What is Aboriginal Self-determination?

Self-determination is an ‘ongoing process of choice’ to ensure that Indigenous communities are able to meet their social, cultural and economic needs. It is not about creating a separate Indigenous ‘state’.

The right to self-determination is based on the simple acknowledgment that Indigenous peoples are Australia’s first people, as was recognised by law in the historic Mabo judgement.
The loss of this right to live according to a set of common values and beliefs, and to have that right respected by others, is at the heart of the current disadvantage experienced by Indigenous Australians.

Without self-determination it is not possible for Indigenous Australians to fully overcome the legacy of colonisation and dispossession.

Self-determination was prescribed by the Royal Commission into Aboriginal Deaths in Custody (1987-1991) as being necessary for Aboriginal people to overcome their previous and continuing institutionalised disadvantage and disempowerment. In 1997, the Bringing Them Home report recommended the implementation of self-determination in relation to the wellbeing of Aboriginal children and young people through the passage of national framework and standards legislation. 1

Aboriginal self-determination in policy

Self-determination is a Victorian Government policy commitment enshrined in legislation. Section 12 of the Victorian Children, Youth and Families Act 2005, for example, recognises the principle of Aboriginal self-management and self-determination as a key principle when determining decisions that concern Aboriginal children and families.

The Victorian Charter of Human Rights and Responsibilities Act 2006 recognises that Aboriginal people hold distinct cultural rights, including the right to:

  • enjoy their identity and culture
  • maintain and use their language
  • maintain their kinship ties
  • maintain their distinctive spiritual, material and economic relationship with the land and waters and other resources with which they have a connection under traditional laws and customs.2

In June 2018, the Victorian parliament passed the Advancing the Treaty Process with Aboriginal Victorians Act 2018 which is Australia’s first ever treaty law that will create a framework for negotiating a treaty with Aboriginal people.

Over 7,000 Aboriginal Victorians (including Traditional Owners, clans and family groups) have engaged in the treaty process to date.

The Act sets out the process that will lead to treaty negotiations.

Self-determination in practice

In many contexts including natural resource management, economic development, health care, justice, education and care and protection for children, self-determination mean the transfer of power, control, decision and making and resources from government and the non-Aboriginal service sector to Aboriginal communities and their organisations. The realisation of self-determination in Victoria’s child and family services sector, for example, means moving from a position where Aboriginal people have no control and limited influence, to one where Aboriginal people have full control of decision making regarding Aboriginal children and families.

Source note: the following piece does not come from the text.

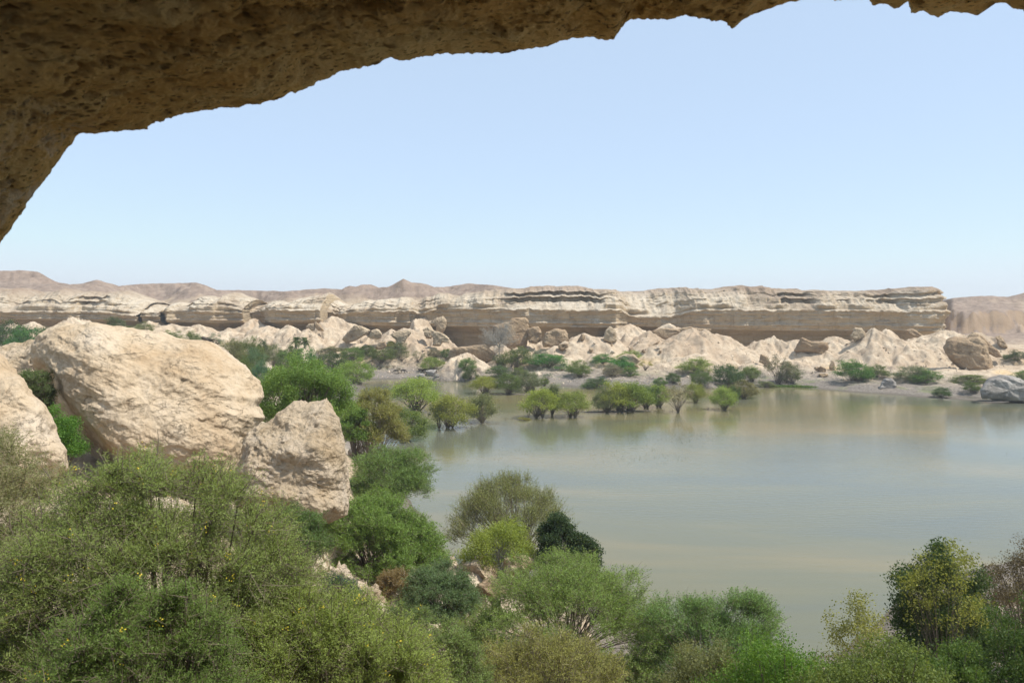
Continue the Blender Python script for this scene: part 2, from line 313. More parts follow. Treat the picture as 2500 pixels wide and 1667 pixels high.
def H(x, y):
    x = np.asarray(x, float); y = np.asarray(y, float)
    d = lake_d(x, y)+n2(x, y, 9, 3, 1)*1.2*np.clip(y/120, .3, 1)
    slope = ip(y, [(0, .30), (60, .30), (110, .24), (165, .11), (400, .11)])
    cap = ip(y, [(0, 16), (60, 14), (100, 9.5), (160, 6.5), (400, 6)])
    dd = np.maximum(d, 0)
    z = np.where(d > 0, cap*(1-np.exp(-slope*dd/cap)), np.maximum(d*.12, -2.0))
    z += 4*sst(-x, 6, 14)*(1-sst(y, 70, 110))*sst(d, 0, 10)
    z += np.where(d > 0, sst(d, 0, 6), 0)*(n2(x, y, 14, 5, 2)*.9+n2(x, y, 2.5, 4, 3)*.18)
    # cave platform; its unseen front slope is extended to bounce sunlight up
    z = np.where(y < 13, z+(16.35-z)*(1-sst(y+.25*n2(x, y, 1.2, 3, 4), 2.3, 12.0)), z)
    for bx, by, a, b in BARS:
        z = np.maximum(z, .10*(1-((x-bx)/a)**2-((y-by)/b)**2)+n2(x, y, 1.5, 3, 5)*.05)
    # talus
    m = (y > 150) & (y < 300)
    if m.any():
        xm = x[m]; ym = y[m]; zz = z[m]
        rill = n2(xm, ym, 6, 6, 9)*.85-n2(xm, ym, 7, 5, 13, True)*.38+.35+n2(xm, ym, 1.3, 3, 10)*.28
        wx = n2(xm, ym, 10, 4, 11)*2.3; wy = n2(xm, ym, 10, 4, 12)*2.3
        for (c, s, st) in CW:
            dx = (xm-c[0]+wx)/st; dy = (ym-c[1]+wy); r = np.sqrt(dx*dx+dy*dy+.15)
            ang = np.arctan2(dy, dx)
            fl = .55*np.minimum(r/5, 1)*np.sin(ang*5+c[0]+wx*.8)+.25*np.minimum(r/3, 1)*np.sin(ang*13+c[0]*2+wy)
            cone = c[2]+.35-s*r*(1-.012*r)+fl+rill*np.minimum(r/5, 1)
            cone = np.where(r < 40, cone, -9)
            zz = np.maximum(zz, cone)
        z[m] = zz
    # plateau behind the cliff line, then hills
    px = 1250+FPX*x/np.maximum(y, 1); yc = ip(px, [(-900, 260), (0, 258), (400, 256), (600, 253), (660, 247), (1000, 243), (1080, 242), (1250, 234), (1540, 232), (1900, 230), (2100, 227), (2345, 221)]); off = y-yc
    crest = CAMZ+(HOR-ip(px, CREST))/FPX*(yc+20)
    inm = (px < 2270)
    plat = z+(crest-2.2-z)*sst(off, 11, 24)
    z = np.where(inm & (off > 7), plat, z)
    rt = sst(px, 2290, 2330); z = z+rt*(8*sst(y+n2(x, y, 14, 4, 25)*5, 286, 291)+2*sst(y, 255, 285))
    R = ip(px, RIDGE); zs = CAMZ+(HOR-ip(px, SKY))/FPX*R
    start = np.where(inm, yc+30, 292)
    t = np.clip((y-start)/(R-start), 0, 1)
    rg = n2(x, y, 55, 6, 21, True)
    prof = t**.9
    hz = z+(zs-z)*prof+(rg-.6)*(1-t)*t*26+n2(x, y, 16, 4, 24, True)*(1-t)*t*5
    back = np.clip((y-R)/400, 0, 1)
    hz = np.where(y > R, zs-6*back+n2(x, y, 80, 4, 22)*2*back, hz)
    hz = np.where(y > start, hz, z)
    lim = CAMZ+(HOR-ip(px, SKY)+n2(px, y*0+1, 16, 4, 23)*1.0)/FPX*y
    hz = np.where(y > start, np.minimum(hz, lim), hz)
    return hz
def H1(x, y): return float(H(np.array([x]), np.array([y]))[0])
def place(px, py, ymin=20., ymax=240.):
    Y = np.arange(ymin, ymax, .25); x = (px-1250)/FPX*Y; z = CAMZ-(py-HOR)/FPX*Y
    h = np.maximum(H(x, Y), 0); k = np.argmax(h >= z)
    if not (h >= z).any(): k = len(Y)-1
    return np.array([x[k], Y[k], h[k]])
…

Aboriginal employment in the Victorian public sector can support self-determination in practice by:

  • Strengthening Aboriginal employment in senior positions, which supports the development of future Aboriginal leaders for the public sector and for Aboriginal Community Controlled Organisations.
  • Ensuring that Aboriginal peoples’ rights to culture are respected and upheld.
  • Having a clear commitment to self-determination.
  • Adopting a strong commitment to cultural safety which is reflected in the physical environment.
  • Involving Aboriginal people in decision making.
  • Ensuring that Aboriginal people have a voice regarding Aboriginal business.
  • Consulting or partnering with Aboriginal people when designing services and programs for Aboriginal people.

Questions to assist you to ask yourself as a manager:

  • Do you understand the intent of Victoria’s self-determination in policy?
  • Are you and your staff supporting Aboriginal self-determination in practice?